Так или примерно так говорили, писали, думали те, кто посещал тогда спектакли Михаила Чехова. Но еще говорили (и это вполне соответствовало правде), что по своим творческим средствам Михаил Чехов находится к своей труппе приблизительно в таком же соотношении, в каком находился Федор Иванович Шаляпин к своим местным партнерам в театре «Операкомик», где он часто выступал.

При всем том для самого Михаила Александровича «Вечер миниатюр» не мог быть самоцелью. А задуманный им «Дон-Кихот» света рампы так и не увидел, «Дворец» провалился, «Гамлет» признания не получил. И, значит, то, к чему он стремился, — создание театра, Театра с большой буквы, который бы занял заметное место в жизни французской столицы, — не получалось. Нынешние его спектакли — удавшиеся и неудавшиеся, те, что были приняты публикой и прессой, и те, которые ими отвергнуты, — в такой театр не складывались. И сам он, следовательно, кто же? — казнит себя Михаил Чехов. «Известный в прошлом актер, и только?» Как мало, в общем, времени прошло. И как много потеряно...

С каждым днем тоска все больше наполняла сердце. Будущее снова было темно. Для него самого одно ясно: «Об идеальном театре во Франции можно так же мало говорить, как и в Германии». Такую запись он делает в своем дневнике. И, как рефрен, повторяется в нем до конца осознанная мысль: «Чем дальше от русской границы, тем тоскливее становится русскому человеку».

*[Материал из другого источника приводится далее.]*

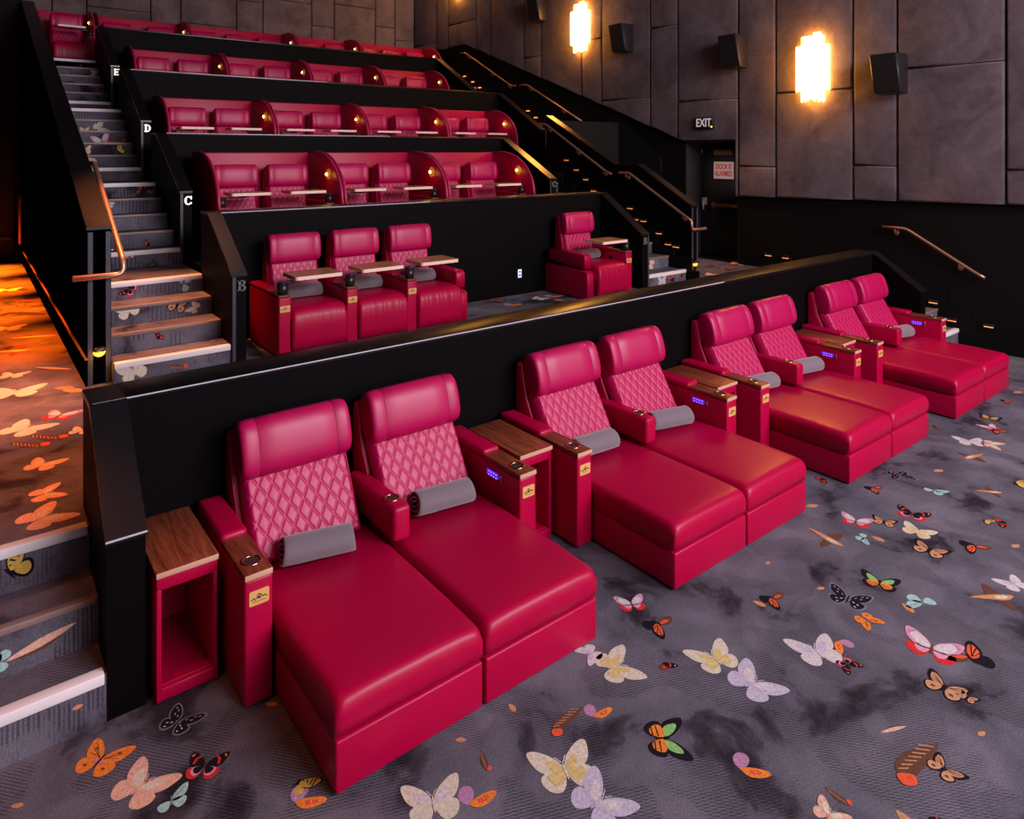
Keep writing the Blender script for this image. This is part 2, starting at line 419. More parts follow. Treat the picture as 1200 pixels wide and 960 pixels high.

Борясь с этой тоской, Михаил Чехов ищет удовлетворения в занятиях с группой любителей театрального искусства. Спустя какое-то время он начинает замечать, что его театральный опыт, понимание актерской техники и педагогические приемы выросли, оформились, уточнились. Когда? Он почти не думал о них в последние годы. Многолетний опыт как-то сам собой складывался в определенный порядок. «Я ничего не выдумывал, — пишет Михаил Александрович, — не вносил рассудочных измышлений, не создавал искусственной связи частей. Стройность возникла сама собой. Я заинтересовался процессом, происходящим во мне, и стал следить за ним». Но записей в это время он еще не делал.

К тому времени Чехов давно уже жил на Монмартре. Его дешевая квартира на одной окраине Парижа сменилась дешевой комнатой на грязной, шумной улице, пропитанной запахом рынка и мясных лавок, — другой. Бесцельное скитание по ночным парижским бульварам привело его однажды в цирк, где в течение целой недели день и ночь происходили «марафонские танцы».

Парижане сходили с ума. Восемь или десять пар танцевали непрерывно, без сна. Лишь каждый час им разрешался пятнадцатиминутный отдых. Тех, кто падал без чувств, уносили с арены. Над входом в цирк вывешивались плакаты, извещавшие о ходе танца. Цирк был переполнен. Зрители ревели, неистовствовали, заглушая оркестр. На арену танцующим бросали деньги. Но главный выигрыш в двадцать пять тысяч франков предназначался тому, кто «умрет» последним.

Михаил Чехов застал танец на четвертый или пятый день. Остались три пары и одна дама, потерявшая своего кавалера. Животный рев толпы ошеломлял. Михаил Александрович стал следить за рыжей женщиной с позеленевшим, полуобнаженным телом и мужчиной с искаженным лицом. Как и все, он, по собственному признанию, превратился в зверя и хотел, чтобы прй нем упал человек. И мужчина скоро упал, пришлепнувшись к дощатому полу арены, стукнувшись головой и уродливо подвернув руку под спину. Толпа заревела, засвистала, загикала. Люди ругались, дрались, срывали с себя и с других шапки и кидали их в танцующих. С улицы непрестанно врывались новые толпы, потерявшие терпение. Их выталкивали. Они снова врывались и с жадностью замирали на мгновение, впиваясь глазами в танцующих.

«Я очнулся, — рассказывает Михаил Чехов, — когда вдруг почувствовал острую, жгучую ненависть. Не к ним, но к самому себе, к идее «нового театра», к мечте об «идеальной публике», к зрелищу вообще». Он выбежал из цирка и пошел в ближайший недорогой кабачок пить дешевое кислое вино.